- _Job_
Give the data below again exactly as it stands. Omit the pictures.

- _Data provided_
--- start ---
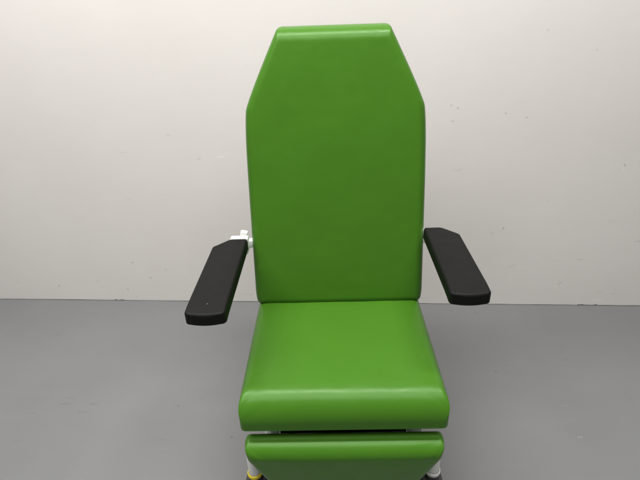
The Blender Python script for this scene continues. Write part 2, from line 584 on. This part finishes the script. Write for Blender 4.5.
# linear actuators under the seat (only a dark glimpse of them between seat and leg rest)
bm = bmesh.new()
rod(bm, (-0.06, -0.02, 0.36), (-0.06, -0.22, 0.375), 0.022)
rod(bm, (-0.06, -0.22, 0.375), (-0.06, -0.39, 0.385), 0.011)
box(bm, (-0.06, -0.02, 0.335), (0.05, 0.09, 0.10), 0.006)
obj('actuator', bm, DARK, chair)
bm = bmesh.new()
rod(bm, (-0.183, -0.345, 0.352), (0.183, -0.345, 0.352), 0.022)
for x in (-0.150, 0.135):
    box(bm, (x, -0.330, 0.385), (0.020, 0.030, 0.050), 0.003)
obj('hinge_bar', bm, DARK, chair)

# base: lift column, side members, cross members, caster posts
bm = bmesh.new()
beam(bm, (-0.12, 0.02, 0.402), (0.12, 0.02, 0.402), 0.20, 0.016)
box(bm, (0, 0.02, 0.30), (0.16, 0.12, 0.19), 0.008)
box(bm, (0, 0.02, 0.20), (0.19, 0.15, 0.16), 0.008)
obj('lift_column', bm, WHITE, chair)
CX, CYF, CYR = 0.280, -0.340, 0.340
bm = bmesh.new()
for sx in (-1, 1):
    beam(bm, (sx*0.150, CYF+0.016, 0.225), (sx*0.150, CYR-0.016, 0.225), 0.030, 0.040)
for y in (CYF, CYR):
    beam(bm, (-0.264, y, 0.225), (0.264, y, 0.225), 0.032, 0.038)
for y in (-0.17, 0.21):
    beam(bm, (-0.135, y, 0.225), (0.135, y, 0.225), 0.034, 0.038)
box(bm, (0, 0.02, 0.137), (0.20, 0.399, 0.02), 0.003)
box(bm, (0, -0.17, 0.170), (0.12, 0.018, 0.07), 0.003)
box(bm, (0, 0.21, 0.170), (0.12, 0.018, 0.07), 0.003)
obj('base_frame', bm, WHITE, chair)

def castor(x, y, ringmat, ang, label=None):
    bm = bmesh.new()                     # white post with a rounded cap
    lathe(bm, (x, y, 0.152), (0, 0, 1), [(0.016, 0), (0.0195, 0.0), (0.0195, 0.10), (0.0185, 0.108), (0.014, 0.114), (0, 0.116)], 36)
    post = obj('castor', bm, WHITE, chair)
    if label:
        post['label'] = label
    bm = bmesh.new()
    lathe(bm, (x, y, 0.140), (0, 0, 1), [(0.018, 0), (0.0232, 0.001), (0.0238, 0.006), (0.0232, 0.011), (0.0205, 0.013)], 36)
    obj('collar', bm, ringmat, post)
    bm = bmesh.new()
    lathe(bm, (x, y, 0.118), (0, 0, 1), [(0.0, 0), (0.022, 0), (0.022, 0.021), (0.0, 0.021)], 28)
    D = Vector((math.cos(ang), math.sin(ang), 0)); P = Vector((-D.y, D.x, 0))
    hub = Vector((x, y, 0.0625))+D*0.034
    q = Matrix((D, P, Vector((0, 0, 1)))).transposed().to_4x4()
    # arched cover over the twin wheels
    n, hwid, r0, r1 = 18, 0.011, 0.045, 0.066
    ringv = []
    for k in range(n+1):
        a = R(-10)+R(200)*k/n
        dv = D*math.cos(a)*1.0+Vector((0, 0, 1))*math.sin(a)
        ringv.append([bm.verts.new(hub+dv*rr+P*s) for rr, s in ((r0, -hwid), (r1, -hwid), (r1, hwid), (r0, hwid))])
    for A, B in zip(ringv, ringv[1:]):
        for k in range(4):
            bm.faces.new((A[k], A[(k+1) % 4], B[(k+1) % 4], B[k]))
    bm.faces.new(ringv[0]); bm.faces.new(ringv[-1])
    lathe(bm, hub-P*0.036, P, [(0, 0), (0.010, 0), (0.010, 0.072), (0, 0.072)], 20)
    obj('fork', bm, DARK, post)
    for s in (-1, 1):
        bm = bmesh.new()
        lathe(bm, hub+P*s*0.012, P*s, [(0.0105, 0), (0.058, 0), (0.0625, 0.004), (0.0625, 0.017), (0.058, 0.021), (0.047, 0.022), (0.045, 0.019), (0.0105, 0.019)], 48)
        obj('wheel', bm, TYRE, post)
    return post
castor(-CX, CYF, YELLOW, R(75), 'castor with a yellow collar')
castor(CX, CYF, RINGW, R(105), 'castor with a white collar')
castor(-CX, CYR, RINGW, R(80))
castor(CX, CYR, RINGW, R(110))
--- end ---
- _Output of the exercise_
The Blender Python script for this scene continues. Write part 2, from line 584 on. This part finishes the script. Write for Blender 4.5.
# linear actuators under the seat (only a dark glimpse of them between seat and leg rest)
bm = bmesh.new()
rod(bm, (-0.06, -0.02, 0.36), (-0.06, -0.22, 0.375), 0.022)
rod(bm, (-0.06, -0.22, 0.375), (-0.06, -0.39, 0.385), 0.011)
box(bm, (-0.06, -0.02, 0.335), (0.05, 0.09, 0.10), 0.006)
obj('actuator', bm, DARK, chair)
bm = bmesh.new()
rod(bm, (-0.183, -0.345, 0.352), (0.183, -0.345, 0.352), 0.022)
for x in (-0.150, 0.135):
    box(bm, (x, -0.330, 0.385), (0.020, 0.030, 0.050), 0.003)
obj('hinge_bar', bm, DARK, chair)

# base: lift column, side members, cross members, caster posts
bm = bmesh.new()
beam(bm, (-0.12, 0.02, 0.402), (0.12, 0.02, 0.402), 0.20, 0.016)
box(bm, (0, 0.02, 0.30), (0.16, 0.12, 0.19), 0.008)
box(bm, (0, 0.02, 0.20), (0.19, 0.15, 0.16), 0.008)
obj('lift_column', bm, WHITE, chair)
CX, CYF, CYR = 0.280, -0.340, 0.340
bm = bmesh.new()
for sx in (-1, 1):
    beam(bm, (sx*0.150, CYF+0.016, 0.225), (sx*0.150, CYR-0.016, 0.225), 0.030, 0.040)
for y in (CYF, CYR):
    beam(bm, (-0.264, y, 0.225), (0.264, y, 0.225), 0.032, 0.038)
for y in (-0.17, 0.21):
    beam(bm, (-0.135, y, 0.225), (0.135, y, 0.225), 0.034, 0.038)
box(bm, (0, 0.02, 0.137), (0.20, 0.399, 0.02), 0.003)
box(bm, (0, -0.17, 0.170), (0.12, 0.018, 0.07), 0.003)
box(bm, (0, 0.21, 0.170), (0.12, 0.018, 0.07), 0.003)
obj('base_frame', bm, WHITE, chair)

def castor(x, y, ringmat, ang, label=None):
    bm = bmesh.new()                     # white post with a rounded cap
    lathe(bm, (x, y, 0.152), (0, 0, 1), [(0.016, 0), (0.0195, 0.0), (0.0195, 0.10), (0.0185, 0.108), (0.014, 0.114), (0, 0.116)], 36)
    post = obj('castor', bm, WHITE, chair)
    if label:
        post['label'] = label
    bm = bmesh.new()
    lathe(bm, (x, y, 0.140), (0, 0, 1), [(0.018, 0), (0.0232, 0.001), (0.0238, 0.006), (0.0232, 0.011), (0.0205, 0.013)], 36)
    obj('collar', bm, ringmat, post)
    bm = bmesh.new()
    lathe(bm, (x, y, 0.118), (0, 0, 1), [(0.0, 0), (0.022, 0), (0.022, 0.021), (0.0, 0.021)], 28)
    D = Vector((math.cos(ang), math.sin(ang), 0)); P = Vector((-D.y, D.x, 0))
    hub = Vector((x, y, 0.0625))+D*0.034
    q = Matrix((D, P, Vector((0, 0, 1)))).transposed().to_4x4()
    # arched cover over the twin wheels
    n, hwid, r0, r1 = 18, 0.011, 0.045, 0.066
    ringv = []
    for k in range(n+1):
        a = R(-10)+R(200)*k/n
        dv = D*math.cos(a)*1.0+Vector((0, 0, 1))*math.sin(a)
        ringv.append([bm.verts.new(hub+dv*rr+P*s) for rr, s in ((r0, -hwid), (r1, -hwid), (r1, hwid), (r0, hwid))])
    for A, B in zip(ringv, ringv[1:]):
        for k in range(4):
            bm.faces.new((A[k], A[(k+1) % 4], B[(k+1) % 4], B[k]))
    bm.faces.new(ringv[0]); bm.faces.new(ringv[-1])
    lathe(bm, hub-P*0.036, P, [(0, 0), (0.010, 0), (0.010, 0.072), (0, 0.072)], 20)
    obj('fork', bm, DARK, post)
    for s in (-1, 1):
        bm = bmesh.new()
        lathe(bm, hub+P*s*0.012, P*s, [(0.0105, 0), (0.058, 0), (0.0625, 0.004), (0.0625, 0.017), (0.058, 0.021), (0.047, 0.022), (0.045, 0.019), (0.0105, 0.019)], 48)
        obj('wheel', bm, TYRE, post)
    return post
castor(-CX, CYF, YELLOW, R(75), 'castor with a yellow collar')
castor(CX, CYF, RINGW, R(105), 'castor with a white collar')
castor(-CX, CYR, RINGW, R(80))
castor(CX, CYR, RINGW, R(110))